To zmiana o 180 stopni, bo do tej pory bank był jednym z najbardziej agresywnych graczy na rynku kredytów hipotecznych we frankach szwajcarskich. Za to Millennium nadal chętnie finansuje potrzeby mieszkaniowe naszym złotym.
Tyle, że klienci nie mogą już liczyć na 1-proc. marże. Podobnie jak w innych bankach, tak i w tym wzrosły one do 3 proc. i więcej. Millennium nastawia się także, podobnie jak konkurenci – np. Kredyt Bank i BRE, na znaczną sprzedaż kredytów konsumpcyjnych.
Jego portfel ma w tym roku wzrosnąć o 25-30 proc. Jednak i te pożyczki nie będą tanie. Bank pieniądze na nie ma zamiar pozyskiwać z wysoko oprocentowanych lokat. W ubiegłym roku w Millennium klienci zdeponowali 10 mld zł. W tym roku ma nie być gorzej.
Nieco trudniej niż w 2008 r. będą za to mieli pracownicy Millennium.

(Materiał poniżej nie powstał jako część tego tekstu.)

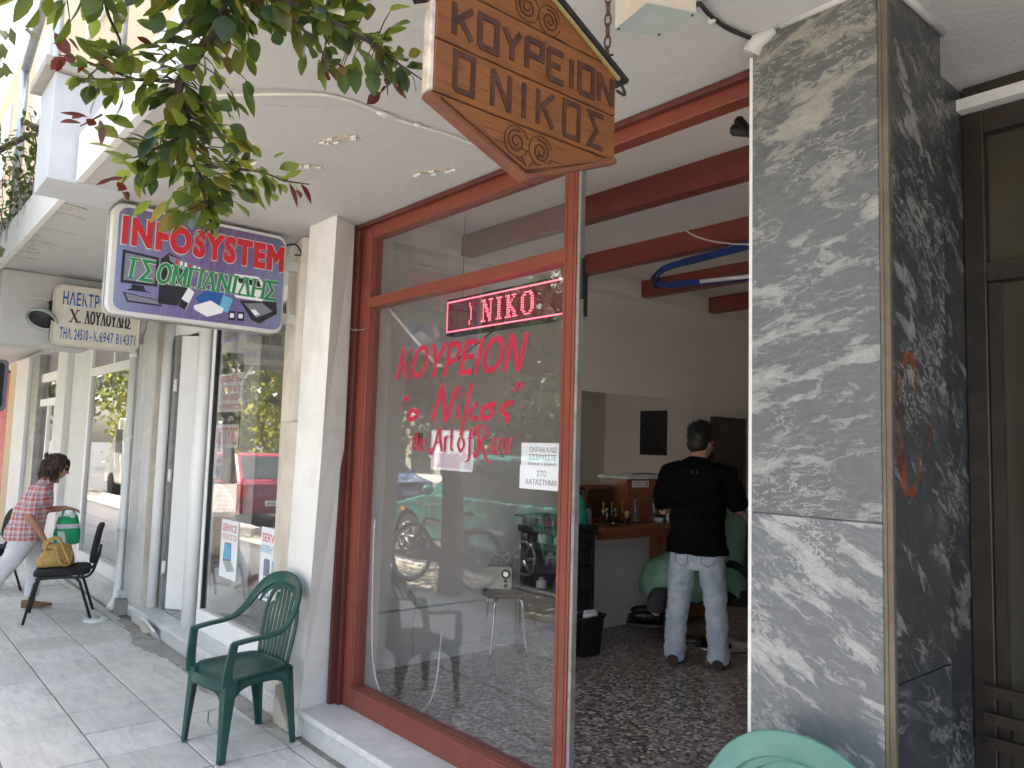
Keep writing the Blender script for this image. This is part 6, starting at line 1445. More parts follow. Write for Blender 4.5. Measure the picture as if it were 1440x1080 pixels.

Ze względu na planowane oszczędności spółka zamierza ograniczyć współpracę z pośrednikami finansowymi. Co oznacza, że więcej będą musiały sprzedawać oddziały.
Za to być może uda się uniknąć zwolnień grupowych, bo Millennium 200 mln zł oszczędności w tym i przyszłym roku zamierza szukać, tnąc przede wszystkim wydatki na reklamę i marketing, renegocjując umowy wynajmu lokali pod oddziały, zamykając niepotrzebną działalność. BRE i Kredyt Bank też tną te koszty, a i tak oba zapowiedziały zwolnienia grupowe. BRE jeszcze nie podał, ile osób będzie musiało odejść. W KB pracę straci 300 pracowników.